The suggestive embrace leads to some hot laundry room prison sex (only suggested of course, in true 50s fashion) and Joan becomes pregnant. After she faints on a work detail, Dr. Crane discovers the truth, and Glen is called before the warden. 

He's willing to do whatever he has to not spoil Joan's chance for parole, but the warden decides to play hardball.
He gives van Zandt one week and carte blanche to uncover how Glen got into the women's prison.
Uh-oh.

She beats the pregnant Joan into a coma, and Dr. Crane moves her into an oxygen tent. When the other inmates hear the news, they take matters into their own hands. Things go rather fast and furiously from here to the end of the movie, but it plays out more or less how you'd expect: 

The ol' fake a stomach cramp and grab the guards and keys trick.
Followed by taking the ladies' warden hostage.
Meanwhile, Glen's got his hands on a gun and is out for blood.
(Nice symmetry with the padded solitary room from the beginning.)

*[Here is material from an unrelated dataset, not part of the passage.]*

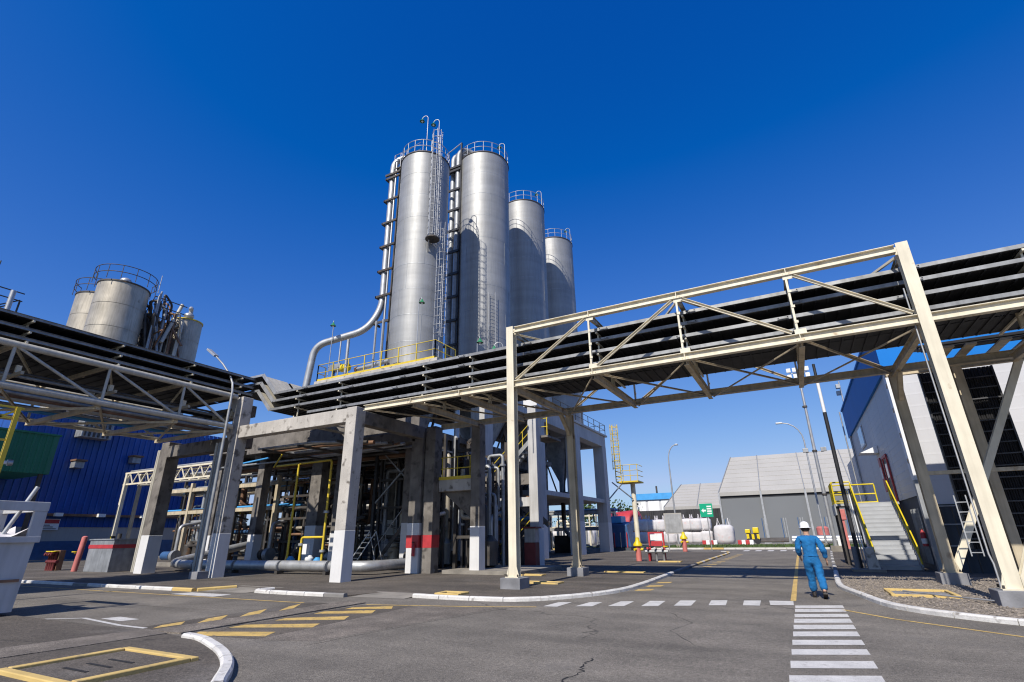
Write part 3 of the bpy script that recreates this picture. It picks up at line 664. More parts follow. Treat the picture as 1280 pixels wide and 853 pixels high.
# silo table
tb = thing('silo_table', 'large concrete table on square legs carrying the silos', 'structure', (-20, 38, 0))
TZ0, TZ1 = 10.25, 11.6
for y in (28.6, 36.9, 44.9, 52.6):
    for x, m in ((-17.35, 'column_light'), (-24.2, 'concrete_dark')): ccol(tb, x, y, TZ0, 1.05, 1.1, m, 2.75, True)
    MB().box(-23.6, -17.9, y - .45, y + .45, TZ0, TZ1 - .25).build('cross_beam', 'column_light', tb)
for y in (24.0,):
    for x in (-19.0, -26.5): ccol(tb, x, y, TZ0, .9, .9, 'concrete_dark', 2.4, True)
for x, m in ((-17.35, 'column_light'), (-24.2, 'concrete_dark')):
    MB().box(x - .5, x + .5, 28.0, 53.2, TZ0 + .002, TZ1 - .2).build('edge_beam', m, tb, .02)
MB().box(-27.4, -17.2, 23.2, 27.9, TZ1 - .5, TZ1).build('deck_slab', 'concrete', tb, .02)
MB().box(-25.2, -16.7, 27.92, 53.6, TZ1 - .195, TZ1).build('deck_slab', 'column_light', tb, .02)
MB().box(-27.2, -17.4, 23.3, 23.9, TZ0 - .2, TZ1 - .51).build('edge_beam', 'concrete', tb)
MB().box(-23.7, -17.0, 36.9, 52.6, 4.6, 4.95).build('tie_slab', 'column_light', tb)
# dark hoppers under the table
for y, r in ((25.8, 1.7), (33, 2.05), (40.9, 2.05), (48.8, 2.05)):
    h = thing('silo_hopper', {25.8: 'dark hopper cone under the nearest silo', 33: 'hopper cone under the second silo', 40.9: 'hopper cone under the third silo', 48.8: 'hopper cone under the farthest silo'}[y], 'hopper', (-20.4, y, 5), 'silo hoppers')
    cx = -20.9 if y < 30 else -20.2
    MB().lathe([(r, 10.9), (r, 10.0), (.3, 6.6), (.3, 5.6)], (cx, y), 24).build('cone', 'galv_dull', h)
    MB().lathe([(.55, 5.6), (.55, 5.2), (.22, 5.1), (.22, 3.0)], (cx, y), 16).build('valve', 'dark_steel', h)
    for a in (0.6, 2.2, 3.8, 5.4):
        MB().beam((cx + (r + .1) * math.cos(a), y + (r + .1) * math.sin(a), 10.2), (cx + .5 * math.cos(a), y + .5 * math.sin(a), 5.4), .12).build('strut', 'dark_steel', h)
    MB().box(cx - .9, cx + .9, y - .5, y + .5, PAD, 1.6).build('feeder', 'dark_steel', h)
    MB().tube(rpath([(cx, y, 3.0), (cx, y, 2.2), (cx + 1.2, y - .8, 1.2), (cx + 1.6, y - 1.0, .7)], .4), .2, 10).build('outlet_pipe', 'galv_dull', h)

# ================================================================== SILOS
def ring_rail(parent, c, r, z, h=1.1, a0=0., a1=2 * math.pi, np=18, m='galv', tr=.022):
    for k, zz in enumerate((z + h * .5, z + h)): MB().ring(c, r, zz, tr * 1.15, 36, a0, a1, 6).build('handrail', m, parent)
    for i in range(np + 1):
        a = a0 + (a1 - a0) * i / np
        MB().tube([(c[0] + r * math.cos(a), c[1] + r * math.sin(a), z), (c[0] + r * math.cos(a), c[1] + r * math.sin(a), z + h)], tr, 5).build('post', m, parent)
def lamp(x, y, z, h, dx, dy, label, m='galv', group='swan neck lamps on the silos'):
    root = thing('swan_neck_lamp', label, 'lamp', (x, y, z), group)
    d = Vector((dx, dy)).normalized(); pts = [(x, y, z), (x, y, z + h - .3)]
    for k in range(1, 7):
        t = math.pi * k / 6 * .95; pts.append((x + d.x * .25 * (1 - math.cos(t)), y + d.y * .25 * (1 - math.cos(t)), z + h - .3 + .3 * math.sin(t)))
    MB().tube(pts, .028, 6).build('stem', m, root)
    e = pts[-1]
    MB().lathe([(.03, e[2] + .06), (.07, e[2] - .04), (.2, e[2] - .22), (.18, e[2] - .23)], (e[0], e[1]), 12).build('shade', 'green_lamp', root)
    MB().ball((e[0], e[1], e[2] - .2), .09).build('globe', 'lamp_lens', root)
    return root
def silo(label, cx, cy, r, z0, z1, ncourse):
    root = thing('storage_silo', label, 'silo', (cx, cy, z0), 'stainless steel silos')
    hh = (z1 - z0) / ncourse
    for k in range(ncourse):
        rr = r - (.005 if k % 2 else 0.)
        a, b = z0 + k * hh, z0 + (k + 1) * hh
        MB().lathe([(rr, a + .006), (rr, b - .006)], (cx, cy), 72).build('shell_course', 'stainless', root)
    for k in range(ncourse):
        for q in range(4):
            a_ = rad(90 * q + 37 * (k % 3) - 80); x_, y_ = cx + (r + .002) * math.cos(a_), cy + (r + .002) * math.sin(a_)
            MB().beam((x_, y_, z0 + k * hh + .02), (x_, y_, z0 + (k + 1) * hh - .02), .03, .012, (math.cos(a_), math.sin(a_), 0)).build('weld_seam', 'galv_dull', root)
        MB().lathe([(r + .001, z0 + (k + 1) * hh - .02), (r + .007, z0 + (k + 1) * hh), (r + .001, z0 + (k + 1) * hh + .02)], (cx, cy), 72).build('ring_seam', 'galv_dull', root)
    MB().lathe([(r - .03, z0), (r - .03, z1)], (cx, cy), 48).build('inner_lining', 'galv_dull', root)
    MB().lathe([(r + .012, z1 - .02), (r + .05, z1 - .02), (r + .05, z1 + .06), (r - .05, z1 + .06)], (cx, cy), 72).build('top_rim', 'dark_steel', root)
    MB().lathe([(r - .04, z1 + .03), (r * .5, z1 + .35), (.3, z1 + .5), (.3, z1 + .8), (.001, z1 + .8)], (cx, cy), 36).build('roof', 'stainless', root)
    ring_rail(root, (cx, cy), r - .02, z1 + .04)
    MB().lathe([(r + .02, z0), (r + .14, z0), (r + .14, z0 + .15), (r + .02, z0 + .15)], (cx, cy), 48).build('skirt_ring', 'galv_dull', root)
    return root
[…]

A good bit of tear gas later, order is restored, the wardens are brought up on charges, and Helene's early parole is secured.

The End.

Okay, so as you may have noticed, this isn't exactly a film noir. It's packaged as one on the Bad Girls of Film Noir DVD (which sounds awful, I know) I own, but this is more or less just a black-and-white entry in the Women's Prison genre. (Minus a lesbian angle and exploitative shower scenes.) In 1955, this genre barely exists. It's interesting, though, how many tropes of the genre as it exists today (Orange Is the New Black, though I haven't actually seen it, but from the reviews I've read) are on display in Women's Prison:




THE CAST

The "bad girl" in question on the Bad Girls of Film Noir DVD mentioned above is apparently Cleo Moore, who plays Mae. But the villain and gravitational center of Women's Prison is undoubtedly Ida Lupino.

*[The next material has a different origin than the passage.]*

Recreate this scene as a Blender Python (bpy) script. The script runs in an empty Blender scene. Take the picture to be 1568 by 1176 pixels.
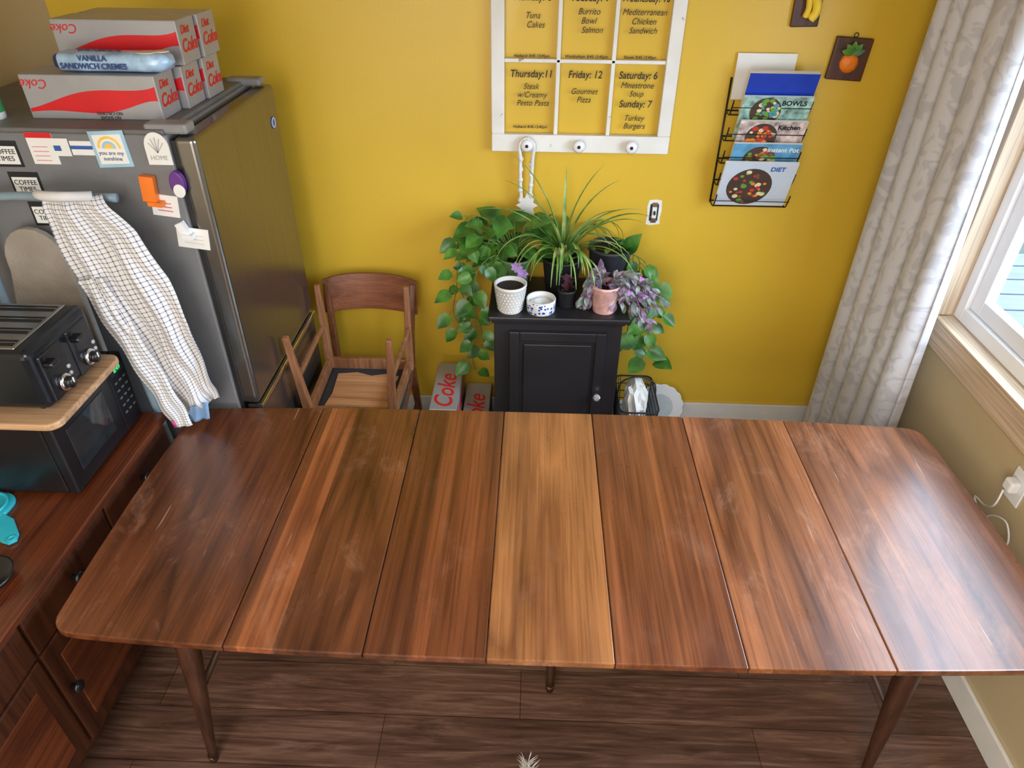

Lupino was coming off the collapse of her and former husband Collier Young's independent production company (for which she directed a good run of films, of which I've only seen "The Hitch-Hiker") and was returning to being in front of the camera after being behind it for so long.

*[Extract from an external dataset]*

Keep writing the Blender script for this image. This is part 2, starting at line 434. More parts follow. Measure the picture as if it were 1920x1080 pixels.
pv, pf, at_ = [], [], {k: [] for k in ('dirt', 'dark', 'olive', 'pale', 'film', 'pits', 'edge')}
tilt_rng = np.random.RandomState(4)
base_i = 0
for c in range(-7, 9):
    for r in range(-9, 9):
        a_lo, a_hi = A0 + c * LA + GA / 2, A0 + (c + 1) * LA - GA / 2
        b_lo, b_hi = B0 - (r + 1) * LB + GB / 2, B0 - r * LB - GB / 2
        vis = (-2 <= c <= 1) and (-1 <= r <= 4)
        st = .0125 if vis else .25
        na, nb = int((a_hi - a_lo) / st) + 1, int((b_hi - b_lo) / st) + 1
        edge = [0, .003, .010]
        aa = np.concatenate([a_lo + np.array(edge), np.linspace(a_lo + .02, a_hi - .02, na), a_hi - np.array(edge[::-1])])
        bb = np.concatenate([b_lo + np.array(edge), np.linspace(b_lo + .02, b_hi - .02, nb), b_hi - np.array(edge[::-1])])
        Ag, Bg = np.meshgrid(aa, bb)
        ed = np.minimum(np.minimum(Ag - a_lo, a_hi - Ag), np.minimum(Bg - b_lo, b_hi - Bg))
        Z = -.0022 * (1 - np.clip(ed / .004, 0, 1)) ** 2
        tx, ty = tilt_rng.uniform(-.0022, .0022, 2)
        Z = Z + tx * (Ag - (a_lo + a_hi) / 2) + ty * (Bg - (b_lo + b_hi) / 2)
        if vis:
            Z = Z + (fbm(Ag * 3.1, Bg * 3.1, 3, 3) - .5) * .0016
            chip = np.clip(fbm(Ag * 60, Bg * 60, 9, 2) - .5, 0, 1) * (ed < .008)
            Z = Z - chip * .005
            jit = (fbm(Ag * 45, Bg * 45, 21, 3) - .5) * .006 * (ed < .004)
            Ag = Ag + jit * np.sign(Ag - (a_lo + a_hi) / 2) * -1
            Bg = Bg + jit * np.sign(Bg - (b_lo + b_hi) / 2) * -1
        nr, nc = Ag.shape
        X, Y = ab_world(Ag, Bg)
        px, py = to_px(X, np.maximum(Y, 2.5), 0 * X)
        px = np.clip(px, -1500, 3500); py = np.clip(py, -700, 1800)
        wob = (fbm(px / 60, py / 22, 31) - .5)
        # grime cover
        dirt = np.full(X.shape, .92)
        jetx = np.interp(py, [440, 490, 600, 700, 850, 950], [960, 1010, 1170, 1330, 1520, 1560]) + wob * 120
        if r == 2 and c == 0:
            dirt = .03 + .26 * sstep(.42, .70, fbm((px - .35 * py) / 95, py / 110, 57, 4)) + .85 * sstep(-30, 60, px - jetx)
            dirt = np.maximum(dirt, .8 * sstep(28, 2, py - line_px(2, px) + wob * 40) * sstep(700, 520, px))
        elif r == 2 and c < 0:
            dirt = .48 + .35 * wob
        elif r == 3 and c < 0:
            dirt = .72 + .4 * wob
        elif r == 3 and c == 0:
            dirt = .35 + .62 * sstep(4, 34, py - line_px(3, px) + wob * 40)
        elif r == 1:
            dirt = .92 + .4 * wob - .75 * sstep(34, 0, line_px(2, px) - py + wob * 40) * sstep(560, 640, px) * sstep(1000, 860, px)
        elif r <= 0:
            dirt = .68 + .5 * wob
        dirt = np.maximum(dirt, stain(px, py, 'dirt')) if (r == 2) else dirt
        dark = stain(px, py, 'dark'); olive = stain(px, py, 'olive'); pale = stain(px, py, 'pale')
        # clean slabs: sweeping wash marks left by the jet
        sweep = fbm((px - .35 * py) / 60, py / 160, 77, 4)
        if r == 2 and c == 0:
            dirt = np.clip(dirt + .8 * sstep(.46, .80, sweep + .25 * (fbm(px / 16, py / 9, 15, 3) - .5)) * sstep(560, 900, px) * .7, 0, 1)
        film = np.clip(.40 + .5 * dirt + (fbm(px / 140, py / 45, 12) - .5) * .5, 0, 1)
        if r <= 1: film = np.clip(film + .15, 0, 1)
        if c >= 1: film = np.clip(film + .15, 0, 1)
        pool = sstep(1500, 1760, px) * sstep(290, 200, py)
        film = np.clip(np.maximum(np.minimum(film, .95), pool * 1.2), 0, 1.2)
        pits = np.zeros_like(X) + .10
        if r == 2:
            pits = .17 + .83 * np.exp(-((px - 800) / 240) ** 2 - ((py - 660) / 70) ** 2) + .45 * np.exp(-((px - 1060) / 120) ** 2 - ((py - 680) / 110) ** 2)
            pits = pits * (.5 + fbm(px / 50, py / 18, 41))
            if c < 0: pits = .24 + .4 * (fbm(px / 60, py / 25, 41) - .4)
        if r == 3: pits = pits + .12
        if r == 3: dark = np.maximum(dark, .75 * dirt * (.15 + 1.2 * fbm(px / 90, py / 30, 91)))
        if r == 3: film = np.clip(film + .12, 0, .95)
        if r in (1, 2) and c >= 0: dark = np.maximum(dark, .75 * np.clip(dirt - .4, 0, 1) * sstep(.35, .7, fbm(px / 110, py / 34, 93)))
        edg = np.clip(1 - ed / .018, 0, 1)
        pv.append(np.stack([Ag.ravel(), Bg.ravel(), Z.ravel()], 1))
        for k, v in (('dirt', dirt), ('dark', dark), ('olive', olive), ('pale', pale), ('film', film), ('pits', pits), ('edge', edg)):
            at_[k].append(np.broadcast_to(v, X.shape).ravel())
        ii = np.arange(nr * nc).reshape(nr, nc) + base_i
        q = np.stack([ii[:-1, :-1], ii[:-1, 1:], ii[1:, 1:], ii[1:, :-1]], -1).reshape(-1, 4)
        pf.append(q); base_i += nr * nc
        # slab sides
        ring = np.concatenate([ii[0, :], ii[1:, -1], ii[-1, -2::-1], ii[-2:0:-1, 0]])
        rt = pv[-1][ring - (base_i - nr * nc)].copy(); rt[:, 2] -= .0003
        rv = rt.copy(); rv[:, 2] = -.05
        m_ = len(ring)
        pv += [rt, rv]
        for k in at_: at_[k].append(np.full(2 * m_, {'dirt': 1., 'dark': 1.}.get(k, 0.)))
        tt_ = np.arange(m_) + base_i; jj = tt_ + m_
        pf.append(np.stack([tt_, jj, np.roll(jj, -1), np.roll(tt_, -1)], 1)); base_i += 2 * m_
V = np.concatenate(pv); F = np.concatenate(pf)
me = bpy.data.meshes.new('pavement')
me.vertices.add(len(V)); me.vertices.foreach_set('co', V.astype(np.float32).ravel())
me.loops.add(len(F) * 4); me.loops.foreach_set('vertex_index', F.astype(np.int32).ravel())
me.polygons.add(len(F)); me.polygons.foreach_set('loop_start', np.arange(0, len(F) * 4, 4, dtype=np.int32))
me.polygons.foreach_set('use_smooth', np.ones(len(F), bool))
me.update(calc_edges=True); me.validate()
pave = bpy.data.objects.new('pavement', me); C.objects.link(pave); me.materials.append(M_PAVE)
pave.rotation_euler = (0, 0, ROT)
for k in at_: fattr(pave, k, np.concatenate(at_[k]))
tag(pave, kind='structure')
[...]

She stayed in front of the camera for two more decades. (L, early photo; R, with Shatner in The Devil's Rain.)

Howard Duff, her real-life husband at the time of filming Women's Prison and until the early 80s, plays Dr. Crane (relation to Frasier unremarked-upon as near as I can tell). Their marriage was a tempestuous one, and this gives the scene where the doctor tells van Zandt that the reason she runs the prison the way she does is because she's a sexually frustrated psychopath some fun context. 

Not that I am in any way implying Ms. Lupino was a sexually-frustrated psychopath. I just mean for Old Hollywood Camp value.

Phyliss Thaxter plays Helene, and while she's perfectly fine, her character recedes into the background for the more interesting parts of the film. Jan Sterling and Cleo Moore play Brenda and Mae, respectively, and they get most of the film's most notable lines and scene-stealers. 

Both were under contract  but "failed to launch" as the studios' go-to blonde bombshells. (The wikipedia scuttlebutt indicates they lost those roles to a young Kim Novak.) P.s. I can't seem to resize this pics on the right, sorry about that; I tried to enlarge the ones on the left to match them but then the whole thing is just way too big. #BlogginProblems

Vivian Marshall gives quite a memorable performance as Dottie, but it doesn't appear she was in all that much. That's too bad. She's something of the feminist heart of this film - don't take my word for it, of course - and displays clear talent for impersonations, among them Bette Davis, Tallulah Bankhead, and - as will come in handy in the prisoners-take-over-the-prison portion of the film - a spot-on Ida Lupino.


There's a small role for future Academy Award nominee Juanita Moore. And Joan's virile husband Glen is played by Warren Stevens, i.e. Rojan.

"We conquer. We RULE."

I promise that the next Friday Night Film Noir entry will be more traditionally film noir-y. Only a few left on our list to cover! Though - I might just add more, haphazardly, from here on out. That seems to be the Dog Star Omnibus way.